> [PROBLEM REQUIREMENTS]:
Set down all of the data exactly as it appears.
▼
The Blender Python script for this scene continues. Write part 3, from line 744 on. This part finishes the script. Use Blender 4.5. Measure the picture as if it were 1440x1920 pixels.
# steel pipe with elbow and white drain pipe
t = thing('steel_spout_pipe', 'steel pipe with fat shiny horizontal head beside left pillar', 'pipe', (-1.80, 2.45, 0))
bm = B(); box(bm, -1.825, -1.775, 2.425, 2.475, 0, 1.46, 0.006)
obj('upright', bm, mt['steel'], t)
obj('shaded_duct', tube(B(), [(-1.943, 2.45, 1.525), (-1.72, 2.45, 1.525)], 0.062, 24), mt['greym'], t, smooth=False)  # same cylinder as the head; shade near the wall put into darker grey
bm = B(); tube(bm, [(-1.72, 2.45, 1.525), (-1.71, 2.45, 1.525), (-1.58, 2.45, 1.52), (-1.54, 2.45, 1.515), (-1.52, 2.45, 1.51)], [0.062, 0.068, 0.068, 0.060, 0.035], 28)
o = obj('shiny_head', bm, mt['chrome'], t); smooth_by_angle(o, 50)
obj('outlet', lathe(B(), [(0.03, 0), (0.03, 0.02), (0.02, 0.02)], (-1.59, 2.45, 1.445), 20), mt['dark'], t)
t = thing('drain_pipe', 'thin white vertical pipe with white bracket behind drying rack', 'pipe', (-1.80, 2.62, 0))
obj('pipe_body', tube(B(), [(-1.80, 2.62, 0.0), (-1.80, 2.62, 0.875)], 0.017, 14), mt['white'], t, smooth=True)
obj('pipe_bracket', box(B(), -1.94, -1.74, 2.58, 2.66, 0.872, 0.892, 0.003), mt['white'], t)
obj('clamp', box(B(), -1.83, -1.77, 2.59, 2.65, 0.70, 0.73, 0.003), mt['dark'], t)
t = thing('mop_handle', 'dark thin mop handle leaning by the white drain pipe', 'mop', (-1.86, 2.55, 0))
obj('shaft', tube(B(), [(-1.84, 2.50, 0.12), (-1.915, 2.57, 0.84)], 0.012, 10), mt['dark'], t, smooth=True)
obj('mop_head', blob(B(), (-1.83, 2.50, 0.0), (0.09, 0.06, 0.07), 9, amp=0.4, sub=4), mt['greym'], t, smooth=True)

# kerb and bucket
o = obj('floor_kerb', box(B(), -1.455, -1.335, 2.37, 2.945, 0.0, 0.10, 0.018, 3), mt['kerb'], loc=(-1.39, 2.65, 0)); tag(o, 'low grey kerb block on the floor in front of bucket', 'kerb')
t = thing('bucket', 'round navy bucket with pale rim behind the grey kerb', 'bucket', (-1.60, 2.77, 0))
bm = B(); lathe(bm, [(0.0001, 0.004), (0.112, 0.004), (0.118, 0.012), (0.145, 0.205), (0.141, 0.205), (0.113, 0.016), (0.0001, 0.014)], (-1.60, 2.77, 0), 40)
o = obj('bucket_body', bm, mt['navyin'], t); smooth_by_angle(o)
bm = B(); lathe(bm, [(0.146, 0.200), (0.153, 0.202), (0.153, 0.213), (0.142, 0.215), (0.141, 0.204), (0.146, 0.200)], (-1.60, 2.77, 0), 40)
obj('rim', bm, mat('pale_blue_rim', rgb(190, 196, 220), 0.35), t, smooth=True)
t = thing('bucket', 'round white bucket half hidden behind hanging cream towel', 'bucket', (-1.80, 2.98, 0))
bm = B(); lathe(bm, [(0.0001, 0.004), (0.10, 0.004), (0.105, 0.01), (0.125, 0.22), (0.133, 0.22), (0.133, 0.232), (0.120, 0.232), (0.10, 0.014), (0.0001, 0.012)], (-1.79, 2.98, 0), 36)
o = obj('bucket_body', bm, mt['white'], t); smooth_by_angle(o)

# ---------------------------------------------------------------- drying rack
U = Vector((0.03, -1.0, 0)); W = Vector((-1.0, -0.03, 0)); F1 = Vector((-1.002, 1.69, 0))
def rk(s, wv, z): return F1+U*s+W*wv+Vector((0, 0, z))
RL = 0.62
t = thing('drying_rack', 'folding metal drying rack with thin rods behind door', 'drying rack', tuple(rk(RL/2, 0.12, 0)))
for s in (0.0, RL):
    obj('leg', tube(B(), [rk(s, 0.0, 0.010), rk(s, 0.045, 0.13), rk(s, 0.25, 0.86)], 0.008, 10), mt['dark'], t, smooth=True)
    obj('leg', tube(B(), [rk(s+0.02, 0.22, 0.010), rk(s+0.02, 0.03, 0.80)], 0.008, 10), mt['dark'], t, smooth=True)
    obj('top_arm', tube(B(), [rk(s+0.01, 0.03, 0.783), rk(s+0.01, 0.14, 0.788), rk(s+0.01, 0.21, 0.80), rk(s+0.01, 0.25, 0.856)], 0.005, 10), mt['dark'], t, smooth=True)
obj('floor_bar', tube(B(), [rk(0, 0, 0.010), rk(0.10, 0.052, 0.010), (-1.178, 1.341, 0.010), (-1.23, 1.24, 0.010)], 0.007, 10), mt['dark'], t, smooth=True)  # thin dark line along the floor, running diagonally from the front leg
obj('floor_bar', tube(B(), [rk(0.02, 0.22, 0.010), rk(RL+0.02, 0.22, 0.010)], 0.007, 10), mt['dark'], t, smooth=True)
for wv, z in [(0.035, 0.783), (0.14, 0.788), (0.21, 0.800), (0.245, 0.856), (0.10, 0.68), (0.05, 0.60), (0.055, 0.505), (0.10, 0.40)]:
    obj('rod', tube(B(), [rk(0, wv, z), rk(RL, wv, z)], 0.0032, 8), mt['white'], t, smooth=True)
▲
> [WORKED ANSWER]:
The Blender Python script for this scene continues. Write part 3, from line 744 on. This part finishes the script. Use Blender 4.5. Measure the picture as if it were 1440x1920 pixels.
# steel pipe with elbow and white drain pipe
t = thing('steel_spout_pipe', 'steel pipe with fat shiny horizontal head beside left pillar', 'pipe', (-1.80, 2.45, 0))
bm = B(); box(bm, -1.825, -1.775, 2.425, 2.475, 0, 1.46, 0.006)
obj('upright', bm, mt['steel'], t)
obj('shaded_duct', tube(B(), [(-1.943, 2.45, 1.525), (-1.72, 2.45, 1.525)], 0.062, 24), mt['greym'], t, smooth=False)  # same cylinder as the head; shade near the wall put into darker grey
bm = B(); tube(bm, [(-1.72, 2.45, 1.525), (-1.71, 2.45, 1.525), (-1.58, 2.45, 1.52), (-1.54, 2.45, 1.515), (-1.52, 2.45, 1.51)], [0.062, 0.068, 0.068, 0.060, 0.035], 28)
o = obj('shiny_head', bm, mt['chrome'], t); smooth_by_angle(o, 50)
obj('outlet', lathe(B(), [(0.03, 0), (0.03, 0.02), (0.02, 0.02)], (-1.59, 2.45, 1.445), 20), mt['dark'], t)
t = thing('drain_pipe', 'thin white vertical pipe with white bracket behind drying rack', 'pipe', (-1.80, 2.62, 0))
obj('pipe_body', tube(B(), [(-1.80, 2.62, 0.0), (-1.80, 2.62, 0.875)], 0.017, 14), mt['white'], t, smooth=True)
obj('pipe_bracket', box(B(), -1.94, -1.74, 2.58, 2.66, 0.872, 0.892, 0.003), mt['white'], t)
obj('clamp', box(B(), -1.83, -1.77, 2.59, 2.65, 0.70, 0.73, 0.003), mt['dark'], t)
t = thing('mop_handle', 'dark thin mop handle leaning by the white drain pipe', 'mop', (-1.86, 2.55, 0))
obj('shaft', tube(B(), [(-1.84, 2.50, 0.12), (-1.915, 2.57, 0.84)], 0.012, 10), mt['dark'], t, smooth=True)
obj('mop_head', blob(B(), (-1.83, 2.50, 0.0), (0.09, 0.06, 0.07), 9, amp=0.4, sub=4), mt['greym'], t, smooth=True)

# kerb and bucket
o = obj('floor_kerb', box(B(), -1.455, -1.335, 2.37, 2.945, 0.0, 0.10, 0.018, 3), mt['kerb'], loc=(-1.39, 2.65, 0)); tag(o, 'low grey kerb block on the floor in front of bucket', 'kerb')
t = thing('bucket', 'round navy bucket with pale rim behind the grey kerb', 'bucket', (-1.60, 2.77, 0))
bm = B(); lathe(bm, [(0.0001, 0.004), (0.112, 0.004), (0.118, 0.012), (0.145, 0.205), (0.141, 0.205), (0.113, 0.016), (0.0001, 0.014)], (-1.60, 2.77, 0), 40)
o = obj('bucket_body', bm, mt['navyin'], t); smooth_by_angle(o)
bm = B(); lathe(bm, [(0.146, 0.200), (0.153, 0.202), (0.153, 0.213), (0.142, 0.215), (0.141, 0.204), (0.146, 0.200)], (-1.60, 2.77, 0), 40)
obj('rim', bm, mat('pale_blue_rim', rgb(190, 196, 220), 0.35), t, smooth=True)
t = thing('bucket', 'round white bucket half hidden behind hanging cream towel', 'bucket', (-1.80, 2.98, 0))
bm = B(); lathe(bm, [(0.0001, 0.004), (0.10, 0.004), (0.105, 0.01), (0.125, 0.22), (0.133, 0.22), (0.133, 0.232), (0.120, 0.232), (0.10, 0.014), (0.0001, 0.012)], (-1.79, 2.98, 0), 36)
o = obj('bucket_body', bm, mt['white'], t); smooth_by_angle(o)

# ---------------------------------------------------------------- drying rack
U = Vector((0.03, -1.0, 0)); W = Vector((-1.0, -0.03, 0)); F1 = Vector((-1.002, 1.69, 0))
def rk(s, wv, z): return F1+U*s+W*wv+Vector((0, 0, z))
RL = 0.62
t = thing('drying_rack', 'folding metal drying rack with thin rods behind door', 'drying rack', tuple(rk(RL/2, 0.12, 0)))
for s in (0.0, RL):
    obj('leg', tube(B(), [rk(s, 0.0, 0.010), rk(s, 0.045, 0.13), rk(s, 0.25, 0.86)], 0.008, 10), mt['dark'], t, smooth=True)
    obj('leg', tube(B(), [rk(s+0.02, 0.22, 0.010), rk(s+0.02, 0.03, 0.80)], 0.008, 10), mt['dark'], t, smooth=True)
    obj('top_arm', tube(B(), [rk(s+0.01, 0.03, 0.783), rk(s+0.01, 0.14, 0.788), rk(s+0.01, 0.21, 0.80), rk(s+0.01, 0.25, 0.856)], 0.005, 10), mt['dark'], t, smooth=True)
obj('floor_bar', tube(B(), [rk(0, 0, 0.010), rk(0.10, 0.052, 0.010), (-1.178, 1.341, 0.010), (-1.23, 1.24, 0.010)], 0.007, 10), mt['dark'], t, smooth=True)  # thin dark line along the floor, running diagonally from the front leg
obj('floor_bar', tube(B(), [rk(0.02, 0.22, 0.010), rk(RL+0.02, 0.22, 0.010)], 0.007, 10), mt['dark'], t, smooth=True)
for wv, z in [(0.035, 0.783), (0.14, 0.788), (0.21, 0.800), (0.245, 0.856), (0.10, 0.68), (0.05, 0.60), (0.055, 0.505), (0.10, 0.40)]:
    obj('rod', tube(B(), [rk(0, wv, z), rk(RL, wv, z)], 0.0032, 8), mt['white'], t, smooth=True)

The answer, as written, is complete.